## [Problem description]
Find the lines below that contain the word "root" and count them. Only the number should be given.
[BEGIN Data]
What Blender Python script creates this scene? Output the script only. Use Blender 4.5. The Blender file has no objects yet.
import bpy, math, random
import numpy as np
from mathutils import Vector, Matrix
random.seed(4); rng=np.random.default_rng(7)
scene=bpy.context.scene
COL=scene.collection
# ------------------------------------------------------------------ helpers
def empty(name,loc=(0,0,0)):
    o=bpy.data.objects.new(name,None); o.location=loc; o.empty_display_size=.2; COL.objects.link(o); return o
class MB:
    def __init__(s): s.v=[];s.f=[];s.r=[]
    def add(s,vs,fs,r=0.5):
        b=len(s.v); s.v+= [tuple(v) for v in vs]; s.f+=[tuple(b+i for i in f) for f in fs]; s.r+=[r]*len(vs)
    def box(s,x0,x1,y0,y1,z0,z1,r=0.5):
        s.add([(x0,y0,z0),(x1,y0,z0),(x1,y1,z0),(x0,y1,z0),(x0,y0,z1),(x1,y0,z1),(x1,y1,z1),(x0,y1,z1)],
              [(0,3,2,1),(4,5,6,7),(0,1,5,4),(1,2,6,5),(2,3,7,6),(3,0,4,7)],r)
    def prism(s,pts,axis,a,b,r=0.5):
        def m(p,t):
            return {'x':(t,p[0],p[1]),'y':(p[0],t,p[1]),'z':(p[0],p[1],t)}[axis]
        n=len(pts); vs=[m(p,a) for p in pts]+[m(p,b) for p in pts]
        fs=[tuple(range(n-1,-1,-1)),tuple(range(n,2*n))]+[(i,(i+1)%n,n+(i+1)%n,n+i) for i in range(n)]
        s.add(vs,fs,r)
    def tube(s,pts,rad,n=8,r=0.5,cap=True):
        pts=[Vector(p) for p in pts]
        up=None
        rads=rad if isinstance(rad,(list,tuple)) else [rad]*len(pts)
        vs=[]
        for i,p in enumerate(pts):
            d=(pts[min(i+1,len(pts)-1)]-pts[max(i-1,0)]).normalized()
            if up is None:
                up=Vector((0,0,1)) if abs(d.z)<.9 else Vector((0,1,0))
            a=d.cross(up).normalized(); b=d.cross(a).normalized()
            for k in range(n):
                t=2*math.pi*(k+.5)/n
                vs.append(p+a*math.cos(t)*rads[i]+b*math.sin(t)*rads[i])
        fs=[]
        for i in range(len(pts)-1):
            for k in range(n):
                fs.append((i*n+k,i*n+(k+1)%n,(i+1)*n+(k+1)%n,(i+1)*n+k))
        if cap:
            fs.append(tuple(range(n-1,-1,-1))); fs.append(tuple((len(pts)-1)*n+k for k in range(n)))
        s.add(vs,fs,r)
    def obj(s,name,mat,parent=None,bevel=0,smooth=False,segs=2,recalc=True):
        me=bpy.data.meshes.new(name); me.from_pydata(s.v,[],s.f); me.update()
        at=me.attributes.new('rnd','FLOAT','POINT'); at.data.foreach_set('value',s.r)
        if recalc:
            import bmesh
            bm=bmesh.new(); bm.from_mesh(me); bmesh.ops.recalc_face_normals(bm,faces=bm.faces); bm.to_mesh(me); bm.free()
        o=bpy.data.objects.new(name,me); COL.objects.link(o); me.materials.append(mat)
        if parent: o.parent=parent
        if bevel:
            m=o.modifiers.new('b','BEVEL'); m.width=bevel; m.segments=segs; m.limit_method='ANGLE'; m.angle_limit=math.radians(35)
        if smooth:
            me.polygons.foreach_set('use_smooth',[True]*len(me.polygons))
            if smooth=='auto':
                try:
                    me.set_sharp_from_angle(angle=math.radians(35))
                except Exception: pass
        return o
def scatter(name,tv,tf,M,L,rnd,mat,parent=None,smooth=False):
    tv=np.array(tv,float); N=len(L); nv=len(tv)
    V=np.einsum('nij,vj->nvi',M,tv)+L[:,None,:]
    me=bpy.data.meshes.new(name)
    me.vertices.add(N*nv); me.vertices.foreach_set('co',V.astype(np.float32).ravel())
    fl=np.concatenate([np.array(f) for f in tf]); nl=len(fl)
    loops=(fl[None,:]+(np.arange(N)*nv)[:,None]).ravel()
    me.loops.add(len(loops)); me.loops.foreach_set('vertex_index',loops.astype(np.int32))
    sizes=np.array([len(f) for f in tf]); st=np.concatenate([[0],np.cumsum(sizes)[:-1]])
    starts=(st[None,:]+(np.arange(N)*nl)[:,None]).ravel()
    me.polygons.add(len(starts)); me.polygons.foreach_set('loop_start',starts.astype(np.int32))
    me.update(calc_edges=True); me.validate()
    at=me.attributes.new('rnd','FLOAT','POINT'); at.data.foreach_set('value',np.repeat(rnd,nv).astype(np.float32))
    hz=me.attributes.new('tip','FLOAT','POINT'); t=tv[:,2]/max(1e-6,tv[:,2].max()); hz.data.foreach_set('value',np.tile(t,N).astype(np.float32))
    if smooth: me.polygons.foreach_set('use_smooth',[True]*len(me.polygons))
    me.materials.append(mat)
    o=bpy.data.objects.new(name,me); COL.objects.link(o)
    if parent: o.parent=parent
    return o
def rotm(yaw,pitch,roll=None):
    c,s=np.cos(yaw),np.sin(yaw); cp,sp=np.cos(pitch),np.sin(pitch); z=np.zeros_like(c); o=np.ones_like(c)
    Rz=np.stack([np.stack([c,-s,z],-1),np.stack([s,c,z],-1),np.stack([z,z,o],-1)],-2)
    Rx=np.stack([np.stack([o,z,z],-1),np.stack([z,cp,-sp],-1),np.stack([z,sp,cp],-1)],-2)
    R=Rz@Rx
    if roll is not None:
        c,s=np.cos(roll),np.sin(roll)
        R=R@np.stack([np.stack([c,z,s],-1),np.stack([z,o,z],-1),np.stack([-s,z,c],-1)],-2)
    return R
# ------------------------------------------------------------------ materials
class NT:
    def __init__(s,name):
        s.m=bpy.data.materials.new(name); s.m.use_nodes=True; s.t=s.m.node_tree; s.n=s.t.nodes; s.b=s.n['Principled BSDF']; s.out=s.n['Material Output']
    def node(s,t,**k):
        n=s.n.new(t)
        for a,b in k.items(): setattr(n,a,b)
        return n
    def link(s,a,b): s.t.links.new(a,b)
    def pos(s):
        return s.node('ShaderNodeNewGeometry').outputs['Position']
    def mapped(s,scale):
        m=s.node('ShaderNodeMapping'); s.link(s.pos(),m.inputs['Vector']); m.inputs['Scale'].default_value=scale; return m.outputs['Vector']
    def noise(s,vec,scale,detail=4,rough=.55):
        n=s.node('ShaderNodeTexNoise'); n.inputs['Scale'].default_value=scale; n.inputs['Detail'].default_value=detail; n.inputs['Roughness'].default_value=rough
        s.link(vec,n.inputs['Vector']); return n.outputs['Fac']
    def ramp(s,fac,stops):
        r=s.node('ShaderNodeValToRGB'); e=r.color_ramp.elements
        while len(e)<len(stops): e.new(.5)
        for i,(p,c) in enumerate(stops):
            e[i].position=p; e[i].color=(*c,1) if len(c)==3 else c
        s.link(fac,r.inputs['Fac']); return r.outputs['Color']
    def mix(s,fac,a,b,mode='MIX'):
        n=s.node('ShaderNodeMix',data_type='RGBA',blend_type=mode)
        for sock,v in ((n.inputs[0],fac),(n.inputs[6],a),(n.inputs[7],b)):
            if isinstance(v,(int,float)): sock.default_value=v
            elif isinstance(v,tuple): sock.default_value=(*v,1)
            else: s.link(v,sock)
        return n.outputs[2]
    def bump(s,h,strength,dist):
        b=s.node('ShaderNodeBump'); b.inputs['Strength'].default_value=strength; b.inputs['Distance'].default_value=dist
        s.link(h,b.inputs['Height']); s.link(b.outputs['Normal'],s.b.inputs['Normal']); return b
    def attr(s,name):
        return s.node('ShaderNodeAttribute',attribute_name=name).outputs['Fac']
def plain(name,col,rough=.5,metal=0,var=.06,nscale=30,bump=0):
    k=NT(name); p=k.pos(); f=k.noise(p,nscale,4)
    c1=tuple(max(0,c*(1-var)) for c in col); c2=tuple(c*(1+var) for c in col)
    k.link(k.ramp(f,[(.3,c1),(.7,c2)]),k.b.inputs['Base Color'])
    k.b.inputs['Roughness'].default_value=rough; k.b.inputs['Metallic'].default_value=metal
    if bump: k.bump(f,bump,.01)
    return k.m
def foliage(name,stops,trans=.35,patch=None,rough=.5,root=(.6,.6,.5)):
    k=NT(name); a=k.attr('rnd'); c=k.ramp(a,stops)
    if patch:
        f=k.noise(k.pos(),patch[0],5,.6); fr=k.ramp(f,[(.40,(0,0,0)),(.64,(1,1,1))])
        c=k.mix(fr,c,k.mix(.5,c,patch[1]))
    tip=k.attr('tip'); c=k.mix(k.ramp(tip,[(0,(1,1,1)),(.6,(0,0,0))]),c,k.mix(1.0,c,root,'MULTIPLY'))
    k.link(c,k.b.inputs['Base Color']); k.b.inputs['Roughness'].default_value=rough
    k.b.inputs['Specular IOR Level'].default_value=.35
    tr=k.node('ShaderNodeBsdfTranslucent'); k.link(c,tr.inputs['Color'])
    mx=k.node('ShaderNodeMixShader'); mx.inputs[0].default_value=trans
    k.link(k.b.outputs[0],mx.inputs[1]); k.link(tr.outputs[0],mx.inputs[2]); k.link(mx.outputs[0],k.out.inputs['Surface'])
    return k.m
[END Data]
## [Worked answer]
2